Forum: Poser - OFFICIAL


Subject: Ok ladies and germs the poser rubber is meeting the road

kedo1981 opened this issue on Nov 02, 2004 ยท 6 posts


duanemoody posted Tue, 02 November 2004 at 11:46 AM

Kodak, er, kedo, clear up exactly what kind of production flowchart you and your employers think you're using. I've worked in client-driven graphic design/production long enough to know signoffs at multiple stages are not optional. I'm praying your production/signoff process is the following: script -> storyboard -> animatics -> looping -> final production. Repeat after me to your boss: "This is how we do it in the real world regardless of how small the production company is. Like it or suck it." Chances are you'll have more dickering over the camera direction and movements of your characters than the dialogue. With both Shrek and Ice Age (different studios), I recall seeing crude test animatics where inert, untextured characters slide around the scenery with correct camera shots and simplified lighting. Point is, at the animatics stage, render without sound or Mimic and use some other video postproduction tool to composite your voice (male and a squeaky, nonconvincing falsetto female) over the characters. Just because the lips aren't moving onscreen doesn't mean it doesn't convey what the client's looking for. When Kod--, er, the client gives you the thumbs up, hire the voice talent to loop the dialogue from script AND MAKE IT CLEAR TO YOUR SUPERVISOR that there is no such thing as a one-off recording session. There will be last minute changes and talent will have to return to rerecord. You don't know this, but Batman 2 had to have nearly everyone's dialogue relooped because Val Kilmer insisted on talking in a tiny little whisper and everyone else's dialogue ended up sounding like crackly shouting.
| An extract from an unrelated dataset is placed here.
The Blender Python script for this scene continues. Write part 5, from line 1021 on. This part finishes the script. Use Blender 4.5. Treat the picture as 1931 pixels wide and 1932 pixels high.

When Jim Carrey was down in Charleston SC shooting "Ace Ventura 2," he had to drive 120 miles north to Wilmington NC to reloop all the Riddler's dialogue at a recording studio. Generate the Mimic stuff, then re-render the final work to production specs. I'll beat the drum one last time: unless you're working for yourself, taking a project in-house may save money, but DOES NOT mean the rules of production change. Project managers who think otherwise are gambling with their company's money if not their own employment (or yours if they are adept at blaming others).